== SUPPLIED MATERIAL ==

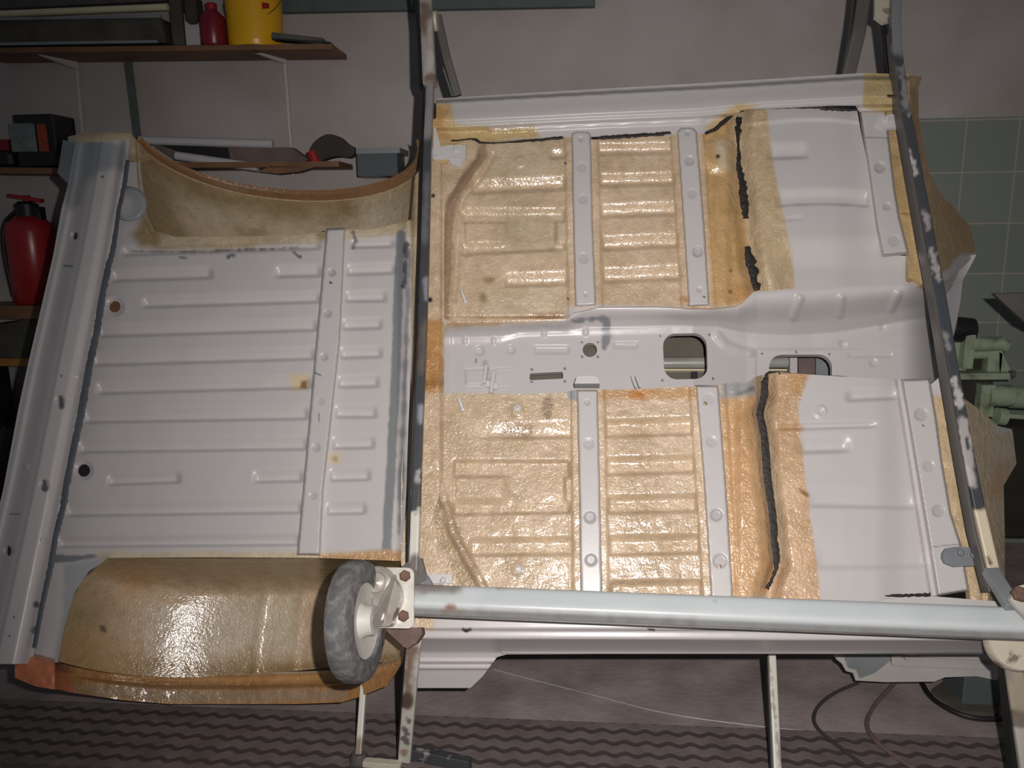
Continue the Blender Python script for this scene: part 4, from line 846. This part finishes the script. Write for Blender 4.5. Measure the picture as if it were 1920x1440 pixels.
wsweep('leg', P(1893, 1225, .07), atZ(1938, 1520, .01), .036, .03, [('p', [(1860, 1200), (1960, 1200), (1960, 1345), (1860, 1345)], (176, 164, 142), 0, 8, 12, .9), ('s', [(1900, 1345, 16), (1930, 1350, 16)], (112, 96, 86), 0, 4, 6, .8), ('s', [(1888, 1240, 10), (1890, 1270, 6)], (150, 146, 138), 0, 8, 8, .8)]); wbar('leg_shade_strip', P(1880, 1225, .062), atZ(1913, 1520, .01)+np.array((0, .02, 0)), .012, .03, 'darkside')  # shade left of the right leg, put in as a black strip
mb = MB(); mb.lathe(P(1905, 1206, .085), BN, [(0, .006), (.052, .006), (.056, 0), (.056, -.02), (0, -.02)], 28); mb.build('corner_plate', M['cream'], stand, True)
# right hand corner: caster plate with bolt and short strut
mb = MB(); mb.prism(P([1894, 1912, 1990, 1990, 1930], [1124, 1098, 1080, 1200, 1166], .165), -BN*.012); mb.build('caster_plate', M['plate'], stand)
mb = MB(); mb.lathe(P(1910, 1114, .165), BN, [(.016, 0), (.016, .008), (.012, .011), (0, .011)], 6); mb.build('bolt', M['rust'], stand)
wbar('strut', P(1856, 1070, .08), P(1900, 1140, .14), .03, .02, 'greycyl', BU)
# caster
cas = bpy.data.objects.new('caster', None); COL.objects.link(cas); cas.parent = stand; cas.location = Vector((P(735, 1120, .15)-np.array(stand.location)).tolist())
def clink(name, mb, m, smooth=True): return mb.build(name, M[m], cas, smooth)
pl = rrect(703, 1064, 776, 1178, 12, 5)
pl = [(x-(.00*(y-1120)), y+.02*(x-740)) for x, y in pl]
mb = MB(); mb.prism(P([p[0] for p in pl], [p[1] for p in pl], .165), -BN*.007); clink('top_plate', mb, 'plate', False)
for (x, y) in ((760, 1080), (757, 1155), (714, 1080)):
    mb = MB(); mb.lathe(P(x, y, .165), BN, [(.0125, 0), (.0125, .006), (.009, .008), (0, .008)], 6); clink('bolt', mb, 'rust', False)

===

▶ [WORK TO BE COMPLETED]
Quote the full listing above word for word; exclude every picture from the copy.

▶ [CORRECT OUTPUT]
Continue the Blender Python script for this scene: part 4, from line 846. This part finishes the script. Write for Blender 4.5. Measure the picture as if it were 1920x1440 pixels.
wsweep('leg', P(1893, 1225, .07), atZ(1938, 1520, .01), .036, .03, [('p', [(1860, 1200), (1960, 1200), (1960, 1345), (1860, 1345)], (176, 164, 142), 0, 8, 12, .9), ('s', [(1900, 1345, 16), (1930, 1350, 16)], (112, 96, 86), 0, 4, 6, .8), ('s', [(1888, 1240, 10), (1890, 1270, 6)], (150, 146, 138), 0, 8, 8, .8)]); wbar('leg_shade_strip', P(1880, 1225, .062), atZ(1913, 1520, .01)+np.array((0, .02, 0)), .012, .03, 'darkside')  # shade left of the right leg, put in as a black strip
mb = MB(); mb.lathe(P(1905, 1206, .085), BN, [(0, .006), (.052, .006), (.056, 0), (.056, -.02), (0, -.02)], 28); mb.build('corner_plate', M['cream'], stand, True)
# right hand corner: caster plate with bolt and short strut
mb = MB(); mb.prism(P([1894, 1912, 1990, 1990, 1930], [1124, 1098, 1080, 1200, 1166], .165), -BN*.012); mb.build('caster_plate', M['plate'], stand)
mb = MB(); mb.lathe(P(1910, 1114, .165), BN, [(.016, 0), (.016, .008), (.012, .011), (0, .011)], 6); mb.build('bolt', M['rust'], stand)
wbar('strut', P(1856, 1070, .08), P(1900, 1140, .14), .03, .02, 'greycyl', BU)
# caster
cas = bpy.data.objects.new('caster', None); COL.objects.link(cas); cas.parent = stand; cas.location = Vector((P(735, 1120, .15)-np.array(stand.location)).tolist())
def clink(name, mb, m, smooth=True): return mb.build(name, M[m], cas, smooth)
pl = rrect(703, 1064, 776, 1178, 12, 5)
pl = [(x-(.00*(y-1120)), y+.02*(x-740)) for x, y in pl]
mb = MB(); mb.prism(P([p[0] for p in pl], [p[1] for p in pl], .165), -BN*.007); clink('top_plate', mb, 'plate', False)
for (x, y) in ((760, 1080), (757, 1155), (714, 1080)):
    mb = MB(); mb.lathe(P(x, y, .165), BN, [(.0125, 0), (.0125, .006), (.009, .008), (0, .008)], 6); clink('bolt', mb, 'rust', False)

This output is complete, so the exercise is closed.